**Exercise brief:** Working from the top of the listing below, retype each line through the line containing "COL = scene.collection", both included, with no pictures.

**Task data:**
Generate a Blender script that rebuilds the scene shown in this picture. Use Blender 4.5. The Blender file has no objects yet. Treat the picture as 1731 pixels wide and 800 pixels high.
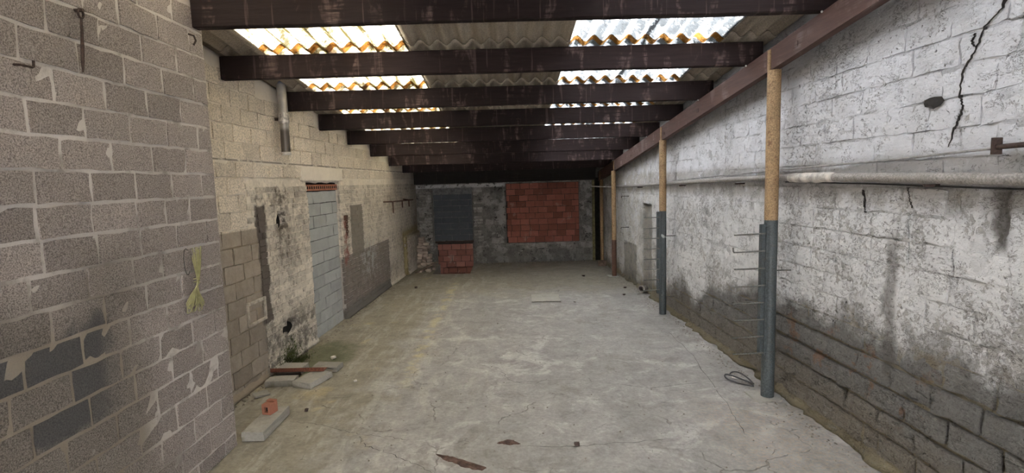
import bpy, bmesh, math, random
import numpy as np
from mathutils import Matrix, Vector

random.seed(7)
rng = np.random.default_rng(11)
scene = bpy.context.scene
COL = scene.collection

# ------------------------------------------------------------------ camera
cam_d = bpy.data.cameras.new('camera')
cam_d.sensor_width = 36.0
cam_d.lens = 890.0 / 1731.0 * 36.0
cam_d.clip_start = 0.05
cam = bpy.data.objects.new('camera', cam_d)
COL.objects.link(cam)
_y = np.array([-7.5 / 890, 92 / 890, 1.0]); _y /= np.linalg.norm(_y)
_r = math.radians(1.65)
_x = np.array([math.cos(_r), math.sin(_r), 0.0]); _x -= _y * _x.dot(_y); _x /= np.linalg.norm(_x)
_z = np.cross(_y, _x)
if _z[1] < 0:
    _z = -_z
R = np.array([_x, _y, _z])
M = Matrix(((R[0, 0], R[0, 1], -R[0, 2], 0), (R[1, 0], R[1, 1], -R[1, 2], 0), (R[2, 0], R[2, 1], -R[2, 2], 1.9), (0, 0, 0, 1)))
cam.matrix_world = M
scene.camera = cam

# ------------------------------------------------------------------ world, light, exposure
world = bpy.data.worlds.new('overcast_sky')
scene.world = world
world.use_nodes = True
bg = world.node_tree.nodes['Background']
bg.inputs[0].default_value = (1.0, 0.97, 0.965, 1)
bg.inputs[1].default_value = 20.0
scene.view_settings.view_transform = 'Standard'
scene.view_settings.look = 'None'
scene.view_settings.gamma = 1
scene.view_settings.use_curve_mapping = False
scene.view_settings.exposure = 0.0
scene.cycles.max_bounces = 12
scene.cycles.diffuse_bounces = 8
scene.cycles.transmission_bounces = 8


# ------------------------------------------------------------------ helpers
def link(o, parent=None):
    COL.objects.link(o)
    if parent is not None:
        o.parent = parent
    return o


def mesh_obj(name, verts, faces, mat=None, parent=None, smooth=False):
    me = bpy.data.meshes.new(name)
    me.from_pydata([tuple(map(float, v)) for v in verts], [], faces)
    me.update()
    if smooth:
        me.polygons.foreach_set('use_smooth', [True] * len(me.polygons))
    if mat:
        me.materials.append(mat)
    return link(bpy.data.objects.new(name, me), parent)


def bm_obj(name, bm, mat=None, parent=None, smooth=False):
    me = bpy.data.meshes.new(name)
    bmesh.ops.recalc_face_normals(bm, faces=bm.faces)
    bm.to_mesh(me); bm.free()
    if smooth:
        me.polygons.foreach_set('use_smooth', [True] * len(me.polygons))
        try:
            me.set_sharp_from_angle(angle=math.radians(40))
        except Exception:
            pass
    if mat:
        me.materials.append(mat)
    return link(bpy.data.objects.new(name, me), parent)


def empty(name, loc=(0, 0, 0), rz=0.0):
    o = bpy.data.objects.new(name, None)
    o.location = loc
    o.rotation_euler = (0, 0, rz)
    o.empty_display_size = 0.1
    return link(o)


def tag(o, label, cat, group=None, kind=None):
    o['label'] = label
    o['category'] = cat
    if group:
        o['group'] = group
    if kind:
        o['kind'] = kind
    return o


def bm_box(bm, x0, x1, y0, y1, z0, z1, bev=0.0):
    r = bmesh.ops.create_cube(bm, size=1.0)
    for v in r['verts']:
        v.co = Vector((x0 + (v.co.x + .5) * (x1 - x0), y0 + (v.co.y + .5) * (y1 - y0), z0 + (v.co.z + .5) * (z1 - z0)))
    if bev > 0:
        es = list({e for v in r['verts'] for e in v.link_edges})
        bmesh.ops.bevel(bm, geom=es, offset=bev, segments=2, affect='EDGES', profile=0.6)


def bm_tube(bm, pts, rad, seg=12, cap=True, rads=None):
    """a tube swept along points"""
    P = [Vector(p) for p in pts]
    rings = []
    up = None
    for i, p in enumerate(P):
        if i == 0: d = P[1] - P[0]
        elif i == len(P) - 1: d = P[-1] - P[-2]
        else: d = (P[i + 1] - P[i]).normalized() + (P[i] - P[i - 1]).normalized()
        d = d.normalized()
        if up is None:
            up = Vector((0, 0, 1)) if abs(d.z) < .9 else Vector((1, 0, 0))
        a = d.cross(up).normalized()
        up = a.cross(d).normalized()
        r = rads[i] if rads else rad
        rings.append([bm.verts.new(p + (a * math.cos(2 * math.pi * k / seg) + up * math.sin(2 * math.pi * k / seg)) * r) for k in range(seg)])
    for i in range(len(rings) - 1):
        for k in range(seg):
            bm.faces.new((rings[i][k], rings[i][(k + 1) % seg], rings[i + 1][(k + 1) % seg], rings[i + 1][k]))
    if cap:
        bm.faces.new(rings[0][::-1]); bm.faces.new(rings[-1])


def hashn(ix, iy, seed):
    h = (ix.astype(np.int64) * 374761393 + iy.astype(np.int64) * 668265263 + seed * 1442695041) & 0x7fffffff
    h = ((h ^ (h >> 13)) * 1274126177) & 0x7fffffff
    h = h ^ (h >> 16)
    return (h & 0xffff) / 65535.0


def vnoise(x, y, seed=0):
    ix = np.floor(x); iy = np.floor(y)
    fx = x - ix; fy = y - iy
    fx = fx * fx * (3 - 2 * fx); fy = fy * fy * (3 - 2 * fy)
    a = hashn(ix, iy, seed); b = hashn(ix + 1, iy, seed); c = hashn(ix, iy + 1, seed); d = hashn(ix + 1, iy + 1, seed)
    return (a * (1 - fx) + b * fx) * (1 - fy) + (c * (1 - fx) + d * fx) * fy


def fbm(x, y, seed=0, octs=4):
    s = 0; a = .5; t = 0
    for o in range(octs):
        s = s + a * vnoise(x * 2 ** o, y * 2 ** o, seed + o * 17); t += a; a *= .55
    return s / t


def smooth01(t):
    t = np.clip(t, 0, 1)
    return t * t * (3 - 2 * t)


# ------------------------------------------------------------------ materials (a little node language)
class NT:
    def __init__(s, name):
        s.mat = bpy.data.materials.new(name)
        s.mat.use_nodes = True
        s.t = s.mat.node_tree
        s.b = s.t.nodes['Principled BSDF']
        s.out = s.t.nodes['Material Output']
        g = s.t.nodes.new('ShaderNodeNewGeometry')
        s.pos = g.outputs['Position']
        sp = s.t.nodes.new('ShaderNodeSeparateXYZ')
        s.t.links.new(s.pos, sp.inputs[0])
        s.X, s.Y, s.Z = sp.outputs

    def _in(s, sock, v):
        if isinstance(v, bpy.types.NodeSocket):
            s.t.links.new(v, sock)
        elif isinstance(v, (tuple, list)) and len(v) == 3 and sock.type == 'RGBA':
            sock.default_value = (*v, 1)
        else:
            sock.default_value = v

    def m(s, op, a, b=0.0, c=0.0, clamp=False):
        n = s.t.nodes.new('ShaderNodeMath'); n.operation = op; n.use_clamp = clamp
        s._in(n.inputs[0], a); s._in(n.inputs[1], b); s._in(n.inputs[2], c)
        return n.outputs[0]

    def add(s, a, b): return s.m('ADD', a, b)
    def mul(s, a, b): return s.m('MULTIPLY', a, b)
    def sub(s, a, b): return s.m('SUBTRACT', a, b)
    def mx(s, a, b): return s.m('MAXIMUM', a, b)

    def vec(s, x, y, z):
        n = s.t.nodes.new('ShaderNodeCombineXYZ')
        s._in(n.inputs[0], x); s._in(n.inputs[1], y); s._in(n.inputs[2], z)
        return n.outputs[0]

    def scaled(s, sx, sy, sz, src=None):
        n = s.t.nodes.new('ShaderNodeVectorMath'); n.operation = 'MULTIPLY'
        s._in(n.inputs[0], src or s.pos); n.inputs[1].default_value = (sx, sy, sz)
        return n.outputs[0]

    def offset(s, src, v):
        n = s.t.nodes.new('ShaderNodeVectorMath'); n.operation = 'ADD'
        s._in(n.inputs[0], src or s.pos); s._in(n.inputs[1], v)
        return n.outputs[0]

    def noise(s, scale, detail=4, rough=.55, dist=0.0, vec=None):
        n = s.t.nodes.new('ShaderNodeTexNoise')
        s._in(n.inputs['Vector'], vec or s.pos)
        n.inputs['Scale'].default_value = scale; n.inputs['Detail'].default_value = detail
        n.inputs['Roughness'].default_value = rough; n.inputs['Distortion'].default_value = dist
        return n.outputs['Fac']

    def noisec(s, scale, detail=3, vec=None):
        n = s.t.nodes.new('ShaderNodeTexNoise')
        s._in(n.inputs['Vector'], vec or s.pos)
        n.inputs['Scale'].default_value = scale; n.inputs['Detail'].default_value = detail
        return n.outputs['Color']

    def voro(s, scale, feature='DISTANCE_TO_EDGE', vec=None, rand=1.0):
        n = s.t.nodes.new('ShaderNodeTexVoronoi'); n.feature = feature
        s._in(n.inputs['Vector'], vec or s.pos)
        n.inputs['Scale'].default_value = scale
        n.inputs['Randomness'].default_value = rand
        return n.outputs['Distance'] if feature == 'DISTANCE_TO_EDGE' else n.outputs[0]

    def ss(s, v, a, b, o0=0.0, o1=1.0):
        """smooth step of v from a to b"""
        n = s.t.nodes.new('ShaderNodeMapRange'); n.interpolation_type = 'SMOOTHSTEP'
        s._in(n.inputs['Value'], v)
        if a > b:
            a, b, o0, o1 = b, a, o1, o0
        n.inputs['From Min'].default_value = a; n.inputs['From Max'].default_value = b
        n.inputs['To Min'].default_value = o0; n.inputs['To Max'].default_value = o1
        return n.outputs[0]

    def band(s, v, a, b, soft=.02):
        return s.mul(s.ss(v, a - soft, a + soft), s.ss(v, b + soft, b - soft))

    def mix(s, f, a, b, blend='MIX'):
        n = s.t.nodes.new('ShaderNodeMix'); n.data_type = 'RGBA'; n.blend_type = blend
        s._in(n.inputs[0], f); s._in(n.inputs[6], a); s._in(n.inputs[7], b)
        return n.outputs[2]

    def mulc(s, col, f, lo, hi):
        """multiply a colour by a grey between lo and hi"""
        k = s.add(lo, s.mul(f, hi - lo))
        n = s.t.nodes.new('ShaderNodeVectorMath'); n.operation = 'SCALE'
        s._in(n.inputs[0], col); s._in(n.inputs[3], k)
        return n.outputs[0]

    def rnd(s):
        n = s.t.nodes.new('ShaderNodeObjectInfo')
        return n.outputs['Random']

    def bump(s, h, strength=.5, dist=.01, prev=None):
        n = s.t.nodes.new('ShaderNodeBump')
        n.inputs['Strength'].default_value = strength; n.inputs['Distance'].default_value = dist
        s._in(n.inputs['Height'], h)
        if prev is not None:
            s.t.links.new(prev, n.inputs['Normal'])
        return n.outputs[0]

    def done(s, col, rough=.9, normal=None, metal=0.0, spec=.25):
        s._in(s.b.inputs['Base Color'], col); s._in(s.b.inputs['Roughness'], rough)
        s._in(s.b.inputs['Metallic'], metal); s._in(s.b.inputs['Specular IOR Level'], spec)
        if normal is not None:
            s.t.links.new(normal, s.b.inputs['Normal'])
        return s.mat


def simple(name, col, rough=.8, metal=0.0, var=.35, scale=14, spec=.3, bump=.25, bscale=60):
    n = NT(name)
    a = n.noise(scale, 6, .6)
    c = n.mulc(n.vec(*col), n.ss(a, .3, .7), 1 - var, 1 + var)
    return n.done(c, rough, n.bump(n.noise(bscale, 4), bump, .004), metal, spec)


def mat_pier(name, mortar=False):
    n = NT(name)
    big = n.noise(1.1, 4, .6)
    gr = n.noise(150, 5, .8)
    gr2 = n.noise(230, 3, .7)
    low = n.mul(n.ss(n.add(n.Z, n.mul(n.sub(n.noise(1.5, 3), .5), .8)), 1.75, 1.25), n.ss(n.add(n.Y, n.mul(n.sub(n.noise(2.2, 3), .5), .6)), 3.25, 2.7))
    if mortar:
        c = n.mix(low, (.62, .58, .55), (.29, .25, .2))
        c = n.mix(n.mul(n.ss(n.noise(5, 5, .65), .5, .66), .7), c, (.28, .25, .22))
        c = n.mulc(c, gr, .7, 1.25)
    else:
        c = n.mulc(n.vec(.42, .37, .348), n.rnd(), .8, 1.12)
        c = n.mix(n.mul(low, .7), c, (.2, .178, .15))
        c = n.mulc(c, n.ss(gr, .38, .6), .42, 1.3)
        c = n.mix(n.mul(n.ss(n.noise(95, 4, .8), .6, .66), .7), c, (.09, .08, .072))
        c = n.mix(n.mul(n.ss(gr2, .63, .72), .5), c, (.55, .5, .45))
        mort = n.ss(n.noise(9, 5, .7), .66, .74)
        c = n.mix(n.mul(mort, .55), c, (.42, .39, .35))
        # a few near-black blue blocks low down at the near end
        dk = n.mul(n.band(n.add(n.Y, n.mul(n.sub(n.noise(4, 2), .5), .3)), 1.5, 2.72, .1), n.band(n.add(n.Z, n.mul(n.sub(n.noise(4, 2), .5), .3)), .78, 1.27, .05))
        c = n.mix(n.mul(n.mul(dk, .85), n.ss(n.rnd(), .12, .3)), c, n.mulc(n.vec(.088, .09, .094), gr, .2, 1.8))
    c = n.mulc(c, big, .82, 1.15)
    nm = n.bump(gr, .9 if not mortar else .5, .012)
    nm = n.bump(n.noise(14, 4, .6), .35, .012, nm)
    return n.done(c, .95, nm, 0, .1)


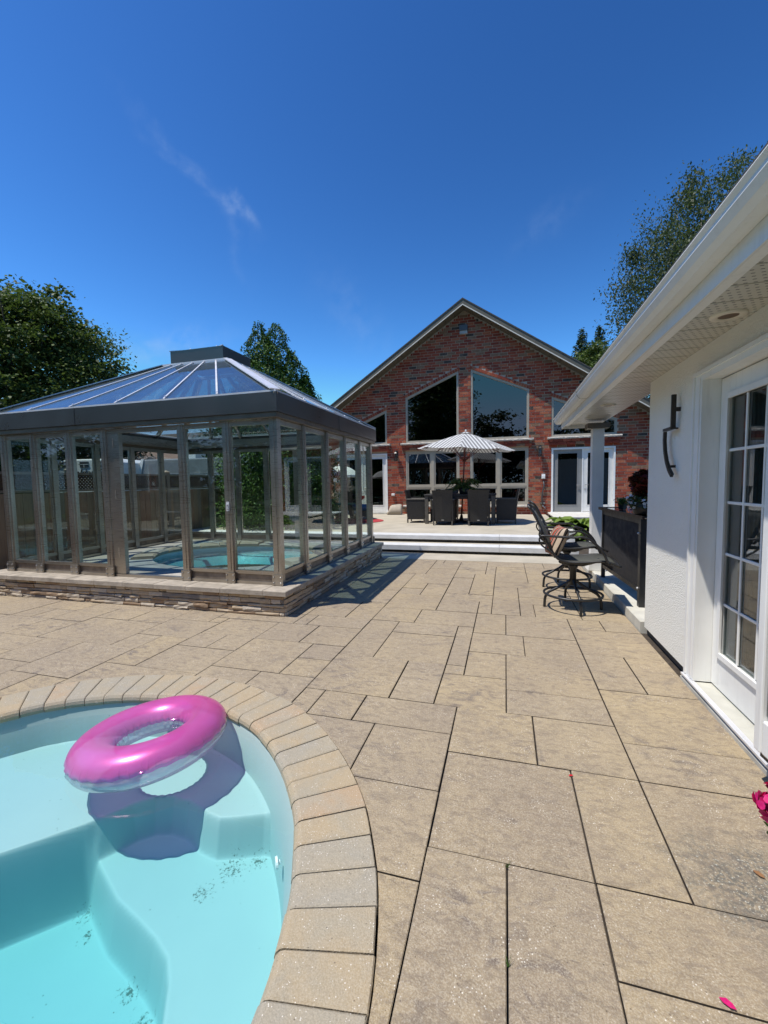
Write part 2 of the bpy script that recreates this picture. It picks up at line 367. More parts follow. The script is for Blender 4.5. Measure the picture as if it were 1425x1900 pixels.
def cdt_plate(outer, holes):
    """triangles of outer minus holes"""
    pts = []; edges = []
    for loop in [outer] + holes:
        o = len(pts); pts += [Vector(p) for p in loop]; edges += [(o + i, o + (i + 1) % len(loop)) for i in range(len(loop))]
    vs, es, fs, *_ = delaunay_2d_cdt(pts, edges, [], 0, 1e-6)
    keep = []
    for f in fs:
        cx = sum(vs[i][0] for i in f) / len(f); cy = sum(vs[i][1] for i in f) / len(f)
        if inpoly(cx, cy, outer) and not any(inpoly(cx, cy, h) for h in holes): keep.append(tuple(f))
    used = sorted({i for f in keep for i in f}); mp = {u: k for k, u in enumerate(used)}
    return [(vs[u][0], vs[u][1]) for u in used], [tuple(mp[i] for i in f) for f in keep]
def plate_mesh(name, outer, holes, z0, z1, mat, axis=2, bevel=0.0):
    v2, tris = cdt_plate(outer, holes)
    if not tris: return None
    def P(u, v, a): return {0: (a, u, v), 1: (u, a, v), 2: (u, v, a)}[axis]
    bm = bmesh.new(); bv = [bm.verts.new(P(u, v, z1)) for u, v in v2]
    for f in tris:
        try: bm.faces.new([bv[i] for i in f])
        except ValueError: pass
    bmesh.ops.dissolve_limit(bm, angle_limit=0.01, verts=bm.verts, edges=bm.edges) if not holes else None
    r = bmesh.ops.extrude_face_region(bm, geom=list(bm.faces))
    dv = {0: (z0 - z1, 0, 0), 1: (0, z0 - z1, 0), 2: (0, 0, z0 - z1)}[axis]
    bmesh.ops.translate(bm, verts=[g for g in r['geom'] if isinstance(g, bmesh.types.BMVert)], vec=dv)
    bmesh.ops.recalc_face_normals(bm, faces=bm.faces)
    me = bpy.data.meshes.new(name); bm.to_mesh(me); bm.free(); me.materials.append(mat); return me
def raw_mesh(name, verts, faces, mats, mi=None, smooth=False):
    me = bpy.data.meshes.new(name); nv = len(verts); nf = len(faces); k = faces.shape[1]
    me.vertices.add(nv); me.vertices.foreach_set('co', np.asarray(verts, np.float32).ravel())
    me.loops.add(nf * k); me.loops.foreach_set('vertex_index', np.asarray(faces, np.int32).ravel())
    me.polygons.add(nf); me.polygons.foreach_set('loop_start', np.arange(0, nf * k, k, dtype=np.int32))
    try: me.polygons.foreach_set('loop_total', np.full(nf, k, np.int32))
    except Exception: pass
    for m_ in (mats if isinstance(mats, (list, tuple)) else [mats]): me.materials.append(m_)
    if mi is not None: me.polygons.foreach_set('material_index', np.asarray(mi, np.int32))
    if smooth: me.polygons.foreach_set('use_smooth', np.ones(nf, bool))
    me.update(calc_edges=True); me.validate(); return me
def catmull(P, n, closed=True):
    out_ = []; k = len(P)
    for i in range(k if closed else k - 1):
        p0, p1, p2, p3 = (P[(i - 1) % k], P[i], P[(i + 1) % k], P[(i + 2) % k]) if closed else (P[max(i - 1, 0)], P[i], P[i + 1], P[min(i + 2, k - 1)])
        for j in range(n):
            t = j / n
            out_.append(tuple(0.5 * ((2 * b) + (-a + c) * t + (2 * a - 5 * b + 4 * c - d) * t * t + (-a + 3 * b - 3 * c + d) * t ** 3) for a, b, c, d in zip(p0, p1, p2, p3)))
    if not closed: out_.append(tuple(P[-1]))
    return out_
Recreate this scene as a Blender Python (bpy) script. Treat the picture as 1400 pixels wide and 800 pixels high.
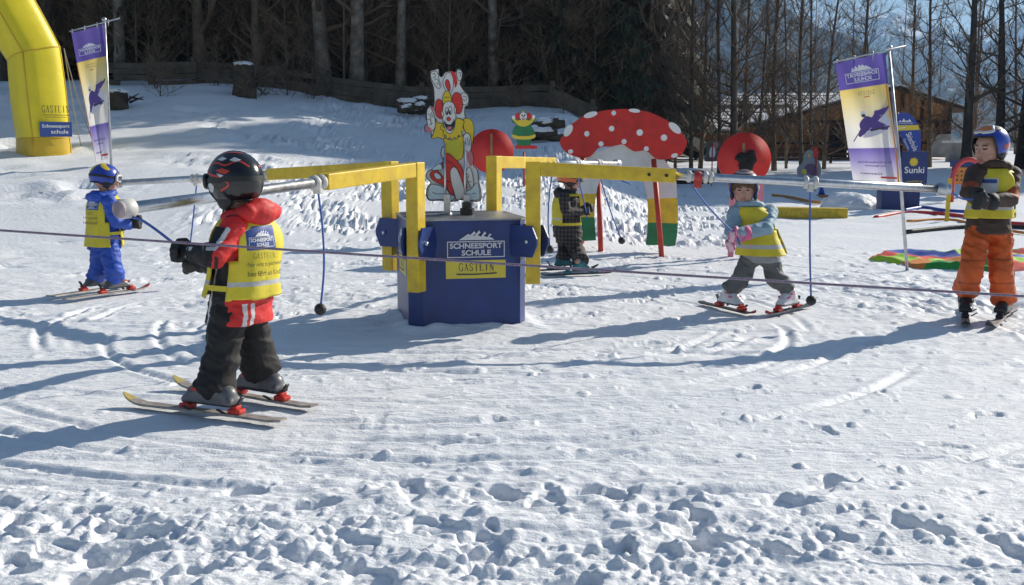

**Result below:**
Generate a Blender script that rebuilds the scene shown in this picture. Use Blender 4.5. The Blender file has no objects yet. Treat the picture as 1731 pixels wide and 800 pixels high.
import bpy, bmesh, math, random
import numpy as np
from mathutils import Matrix, Vector

random.seed(7)
rng = np.random.default_rng(11)
scene = bpy.context.scene
COL = scene.collection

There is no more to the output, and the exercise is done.